SOURCE DATA
————
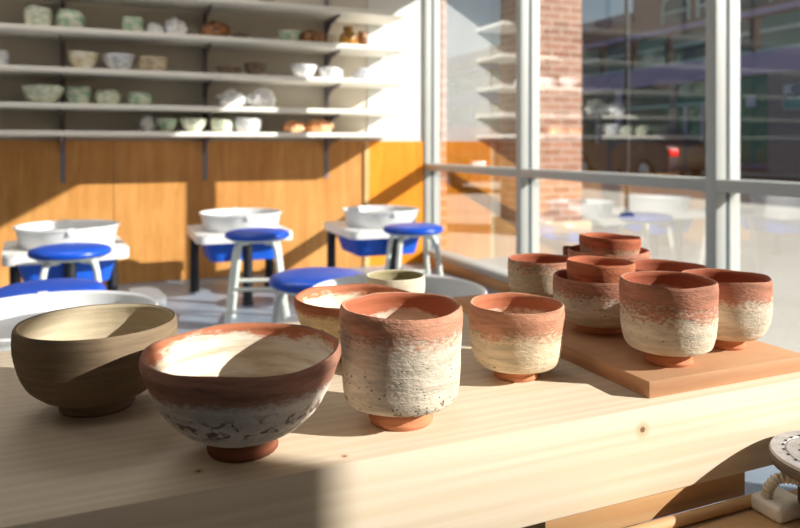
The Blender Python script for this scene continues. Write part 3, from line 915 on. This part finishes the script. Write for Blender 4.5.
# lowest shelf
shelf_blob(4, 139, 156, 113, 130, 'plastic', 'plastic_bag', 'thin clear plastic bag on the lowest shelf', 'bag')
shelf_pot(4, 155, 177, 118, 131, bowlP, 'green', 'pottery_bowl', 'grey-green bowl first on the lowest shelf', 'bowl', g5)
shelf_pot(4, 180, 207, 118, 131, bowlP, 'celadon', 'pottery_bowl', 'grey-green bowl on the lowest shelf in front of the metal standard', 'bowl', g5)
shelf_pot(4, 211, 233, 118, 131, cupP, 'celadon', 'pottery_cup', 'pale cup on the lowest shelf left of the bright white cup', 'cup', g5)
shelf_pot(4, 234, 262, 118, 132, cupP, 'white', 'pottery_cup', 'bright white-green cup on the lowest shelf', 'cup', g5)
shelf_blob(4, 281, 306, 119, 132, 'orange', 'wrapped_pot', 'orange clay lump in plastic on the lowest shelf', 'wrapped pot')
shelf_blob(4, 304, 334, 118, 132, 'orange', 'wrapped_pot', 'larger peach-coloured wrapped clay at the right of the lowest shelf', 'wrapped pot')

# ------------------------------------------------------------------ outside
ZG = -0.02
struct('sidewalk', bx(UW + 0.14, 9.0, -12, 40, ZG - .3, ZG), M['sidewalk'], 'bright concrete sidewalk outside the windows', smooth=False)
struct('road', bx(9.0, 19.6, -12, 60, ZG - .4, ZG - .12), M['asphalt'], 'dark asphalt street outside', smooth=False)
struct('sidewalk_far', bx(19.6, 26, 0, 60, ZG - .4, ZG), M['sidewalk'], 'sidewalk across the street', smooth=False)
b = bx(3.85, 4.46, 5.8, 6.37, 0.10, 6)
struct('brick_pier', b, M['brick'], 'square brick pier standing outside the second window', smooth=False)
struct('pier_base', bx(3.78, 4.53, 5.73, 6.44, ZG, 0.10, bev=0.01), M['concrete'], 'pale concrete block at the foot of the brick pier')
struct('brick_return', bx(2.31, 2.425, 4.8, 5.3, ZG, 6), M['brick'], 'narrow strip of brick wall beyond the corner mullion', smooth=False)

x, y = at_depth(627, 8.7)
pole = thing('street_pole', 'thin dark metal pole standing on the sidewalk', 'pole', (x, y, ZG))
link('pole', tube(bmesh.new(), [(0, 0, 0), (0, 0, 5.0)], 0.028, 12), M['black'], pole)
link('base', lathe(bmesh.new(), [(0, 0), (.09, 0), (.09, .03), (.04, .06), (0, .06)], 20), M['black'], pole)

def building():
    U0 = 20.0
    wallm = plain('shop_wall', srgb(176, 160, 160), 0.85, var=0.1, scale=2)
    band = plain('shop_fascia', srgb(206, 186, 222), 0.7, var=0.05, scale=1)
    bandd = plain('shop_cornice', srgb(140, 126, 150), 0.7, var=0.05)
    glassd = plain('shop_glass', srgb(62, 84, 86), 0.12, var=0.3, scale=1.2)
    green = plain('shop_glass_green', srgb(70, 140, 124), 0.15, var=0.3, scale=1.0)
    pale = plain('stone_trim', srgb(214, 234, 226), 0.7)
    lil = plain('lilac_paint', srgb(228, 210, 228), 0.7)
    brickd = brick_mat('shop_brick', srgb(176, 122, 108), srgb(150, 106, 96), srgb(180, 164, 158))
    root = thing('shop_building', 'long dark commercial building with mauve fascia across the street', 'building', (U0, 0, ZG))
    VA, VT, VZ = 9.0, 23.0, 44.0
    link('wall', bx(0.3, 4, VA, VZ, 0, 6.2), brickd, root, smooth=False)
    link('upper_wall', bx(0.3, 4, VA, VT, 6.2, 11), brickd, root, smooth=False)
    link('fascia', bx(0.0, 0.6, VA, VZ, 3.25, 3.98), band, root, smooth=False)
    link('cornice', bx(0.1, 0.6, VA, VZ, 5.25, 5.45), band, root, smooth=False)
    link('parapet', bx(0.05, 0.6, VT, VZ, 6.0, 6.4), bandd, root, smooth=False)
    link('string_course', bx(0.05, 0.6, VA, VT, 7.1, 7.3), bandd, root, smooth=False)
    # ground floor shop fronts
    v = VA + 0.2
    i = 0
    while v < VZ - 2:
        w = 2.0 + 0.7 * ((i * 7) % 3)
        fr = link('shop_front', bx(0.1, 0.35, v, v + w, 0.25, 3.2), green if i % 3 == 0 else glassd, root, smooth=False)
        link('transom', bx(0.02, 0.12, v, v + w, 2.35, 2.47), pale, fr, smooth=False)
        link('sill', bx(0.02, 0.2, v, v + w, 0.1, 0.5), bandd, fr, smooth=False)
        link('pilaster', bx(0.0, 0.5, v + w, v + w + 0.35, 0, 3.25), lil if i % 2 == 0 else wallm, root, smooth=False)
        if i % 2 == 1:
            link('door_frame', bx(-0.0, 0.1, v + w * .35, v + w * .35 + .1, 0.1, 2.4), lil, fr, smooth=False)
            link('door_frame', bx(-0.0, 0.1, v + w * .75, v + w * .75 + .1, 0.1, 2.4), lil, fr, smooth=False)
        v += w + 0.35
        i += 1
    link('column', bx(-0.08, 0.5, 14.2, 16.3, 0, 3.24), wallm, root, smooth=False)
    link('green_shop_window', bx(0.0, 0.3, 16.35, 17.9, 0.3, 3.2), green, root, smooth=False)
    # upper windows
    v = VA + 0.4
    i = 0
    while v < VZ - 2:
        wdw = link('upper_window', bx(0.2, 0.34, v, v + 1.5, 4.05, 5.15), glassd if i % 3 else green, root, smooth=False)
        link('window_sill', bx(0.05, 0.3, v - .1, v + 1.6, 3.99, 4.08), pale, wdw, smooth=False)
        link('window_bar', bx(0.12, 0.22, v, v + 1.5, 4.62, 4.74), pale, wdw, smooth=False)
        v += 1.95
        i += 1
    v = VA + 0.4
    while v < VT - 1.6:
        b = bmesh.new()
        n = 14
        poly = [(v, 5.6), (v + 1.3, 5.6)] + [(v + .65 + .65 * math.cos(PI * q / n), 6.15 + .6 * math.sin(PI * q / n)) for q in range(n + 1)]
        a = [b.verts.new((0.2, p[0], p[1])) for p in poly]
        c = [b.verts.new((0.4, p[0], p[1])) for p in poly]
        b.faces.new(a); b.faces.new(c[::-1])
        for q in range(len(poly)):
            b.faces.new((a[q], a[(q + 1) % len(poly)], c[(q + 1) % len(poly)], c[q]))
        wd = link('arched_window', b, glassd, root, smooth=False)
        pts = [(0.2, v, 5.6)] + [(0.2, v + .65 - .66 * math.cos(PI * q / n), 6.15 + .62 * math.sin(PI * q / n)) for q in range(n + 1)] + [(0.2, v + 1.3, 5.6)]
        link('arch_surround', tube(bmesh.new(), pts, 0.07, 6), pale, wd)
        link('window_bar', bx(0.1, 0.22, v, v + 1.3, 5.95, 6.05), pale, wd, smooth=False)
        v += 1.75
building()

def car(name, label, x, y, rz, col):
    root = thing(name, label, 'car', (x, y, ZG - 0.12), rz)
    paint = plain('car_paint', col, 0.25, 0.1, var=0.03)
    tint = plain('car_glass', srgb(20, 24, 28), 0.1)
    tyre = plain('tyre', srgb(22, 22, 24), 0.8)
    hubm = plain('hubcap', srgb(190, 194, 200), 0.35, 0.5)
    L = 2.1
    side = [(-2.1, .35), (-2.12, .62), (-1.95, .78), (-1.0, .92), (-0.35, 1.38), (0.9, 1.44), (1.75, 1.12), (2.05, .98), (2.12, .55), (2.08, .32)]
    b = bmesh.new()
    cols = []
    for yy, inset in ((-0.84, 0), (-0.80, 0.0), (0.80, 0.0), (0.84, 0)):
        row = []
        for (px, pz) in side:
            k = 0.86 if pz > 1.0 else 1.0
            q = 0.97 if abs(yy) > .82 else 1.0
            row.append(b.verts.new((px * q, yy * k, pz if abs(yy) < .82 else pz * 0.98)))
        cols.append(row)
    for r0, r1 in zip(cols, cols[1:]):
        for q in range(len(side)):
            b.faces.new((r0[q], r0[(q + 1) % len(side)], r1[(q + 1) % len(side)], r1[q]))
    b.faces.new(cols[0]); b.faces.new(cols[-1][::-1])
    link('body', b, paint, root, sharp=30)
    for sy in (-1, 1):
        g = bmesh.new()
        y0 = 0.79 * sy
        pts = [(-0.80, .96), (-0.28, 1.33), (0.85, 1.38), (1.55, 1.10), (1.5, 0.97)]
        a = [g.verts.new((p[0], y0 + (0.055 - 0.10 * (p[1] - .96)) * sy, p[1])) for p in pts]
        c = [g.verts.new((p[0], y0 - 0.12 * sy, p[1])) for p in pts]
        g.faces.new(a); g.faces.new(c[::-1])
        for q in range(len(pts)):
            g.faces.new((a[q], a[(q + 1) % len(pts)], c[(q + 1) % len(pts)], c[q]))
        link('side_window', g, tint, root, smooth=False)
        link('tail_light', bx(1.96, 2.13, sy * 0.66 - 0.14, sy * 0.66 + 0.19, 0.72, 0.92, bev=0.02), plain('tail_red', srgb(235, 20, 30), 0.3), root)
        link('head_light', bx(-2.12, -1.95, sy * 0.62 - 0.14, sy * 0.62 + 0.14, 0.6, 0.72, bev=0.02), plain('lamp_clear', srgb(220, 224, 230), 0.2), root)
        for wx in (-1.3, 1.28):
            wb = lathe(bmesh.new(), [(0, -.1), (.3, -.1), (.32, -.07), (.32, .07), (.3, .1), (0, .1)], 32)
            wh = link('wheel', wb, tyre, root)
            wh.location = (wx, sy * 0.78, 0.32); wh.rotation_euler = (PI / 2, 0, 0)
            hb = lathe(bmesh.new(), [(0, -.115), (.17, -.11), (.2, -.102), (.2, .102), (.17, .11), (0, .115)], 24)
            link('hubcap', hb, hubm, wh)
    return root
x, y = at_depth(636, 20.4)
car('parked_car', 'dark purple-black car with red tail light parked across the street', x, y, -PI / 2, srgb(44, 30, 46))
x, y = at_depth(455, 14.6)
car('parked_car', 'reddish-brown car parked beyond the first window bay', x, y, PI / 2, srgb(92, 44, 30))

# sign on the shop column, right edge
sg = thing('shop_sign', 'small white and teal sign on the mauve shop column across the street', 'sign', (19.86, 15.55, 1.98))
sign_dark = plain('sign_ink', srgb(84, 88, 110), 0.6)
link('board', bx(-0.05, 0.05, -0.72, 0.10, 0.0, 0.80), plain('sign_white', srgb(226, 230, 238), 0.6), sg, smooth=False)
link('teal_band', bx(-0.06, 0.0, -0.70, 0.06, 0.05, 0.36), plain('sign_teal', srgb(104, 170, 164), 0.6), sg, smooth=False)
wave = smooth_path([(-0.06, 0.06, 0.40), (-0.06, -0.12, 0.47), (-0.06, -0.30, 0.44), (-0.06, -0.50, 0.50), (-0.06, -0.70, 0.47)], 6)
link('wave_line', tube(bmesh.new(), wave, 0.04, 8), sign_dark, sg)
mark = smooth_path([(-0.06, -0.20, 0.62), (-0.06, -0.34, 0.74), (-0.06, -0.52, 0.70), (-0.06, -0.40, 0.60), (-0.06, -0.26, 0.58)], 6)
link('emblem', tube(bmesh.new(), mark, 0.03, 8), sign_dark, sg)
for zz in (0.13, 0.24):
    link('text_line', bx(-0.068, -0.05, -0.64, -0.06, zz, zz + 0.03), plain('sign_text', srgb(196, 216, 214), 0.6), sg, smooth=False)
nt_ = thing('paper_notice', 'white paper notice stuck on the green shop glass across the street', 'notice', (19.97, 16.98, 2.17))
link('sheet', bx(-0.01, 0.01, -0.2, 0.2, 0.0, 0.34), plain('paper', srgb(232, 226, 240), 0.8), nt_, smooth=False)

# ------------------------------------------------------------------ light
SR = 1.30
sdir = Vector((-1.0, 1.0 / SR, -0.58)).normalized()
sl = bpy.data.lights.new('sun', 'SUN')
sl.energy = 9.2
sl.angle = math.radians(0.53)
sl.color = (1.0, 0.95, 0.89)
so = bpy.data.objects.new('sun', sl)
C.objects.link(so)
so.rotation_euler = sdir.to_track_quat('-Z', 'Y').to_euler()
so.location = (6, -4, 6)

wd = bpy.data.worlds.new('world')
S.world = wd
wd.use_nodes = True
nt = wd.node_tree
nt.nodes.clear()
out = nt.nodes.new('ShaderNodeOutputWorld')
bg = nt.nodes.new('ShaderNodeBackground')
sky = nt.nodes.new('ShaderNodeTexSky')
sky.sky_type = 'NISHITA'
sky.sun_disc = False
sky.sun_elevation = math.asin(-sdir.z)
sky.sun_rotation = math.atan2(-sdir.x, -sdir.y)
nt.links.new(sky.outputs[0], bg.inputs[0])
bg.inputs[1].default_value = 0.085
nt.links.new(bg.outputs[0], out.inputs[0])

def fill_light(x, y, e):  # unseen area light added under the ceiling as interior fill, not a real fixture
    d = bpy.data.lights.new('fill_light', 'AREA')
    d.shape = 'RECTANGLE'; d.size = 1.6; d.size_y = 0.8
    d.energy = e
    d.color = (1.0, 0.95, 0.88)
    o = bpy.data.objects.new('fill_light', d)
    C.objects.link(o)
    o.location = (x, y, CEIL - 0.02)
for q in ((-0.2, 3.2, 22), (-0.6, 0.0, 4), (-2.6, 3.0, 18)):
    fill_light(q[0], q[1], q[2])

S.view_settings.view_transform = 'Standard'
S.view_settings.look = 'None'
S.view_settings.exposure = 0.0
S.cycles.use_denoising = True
————
TASK PROMPT
Give again, exactly, the lines from the start of the data through the one holding "of the lowest shelf', 'wrapped pot')"; omit the pictures.

EXPECTED OUTPUT
The Blender Python script for this scene continues. Write part 3, from line 915 on. This part finishes the script. Write for Blender 4.5.
# lowest shelf
shelf_blob(4, 139, 156, 113, 130, 'plastic', 'plastic_bag', 'thin clear plastic bag on the lowest shelf', 'bag')
shelf_pot(4, 155, 177, 118, 131, bowlP, 'green', 'pottery_bowl', 'grey-green bowl first on the lowest shelf', 'bowl', g5)
shelf_pot(4, 180, 207, 118, 131, bowlP, 'celadon', 'pottery_bowl', 'grey-green bowl on the lowest shelf in front of the metal standard', 'bowl', g5)
shelf_pot(4, 211, 233, 118, 131, cupP, 'celadon', 'pottery_cup', 'pale cup on the lowest shelf left of the bright white cup', 'cup', g5)
shelf_pot(4, 234, 262, 118, 132, cupP, 'white', 'pottery_cup', 'bright white-green cup on the lowest shelf', 'cup', g5)
shelf_blob(4, 281, 306, 119, 132, 'orange', 'wrapped_pot', 'orange clay lump in plastic on the lowest shelf', 'wrapped pot')
shelf_blob(4, 304, 334, 118, 132, 'orange', 'wrapped_pot', 'larger peach-coloured wrapped clay at the right of the lowest shelf', 'wrapped pot')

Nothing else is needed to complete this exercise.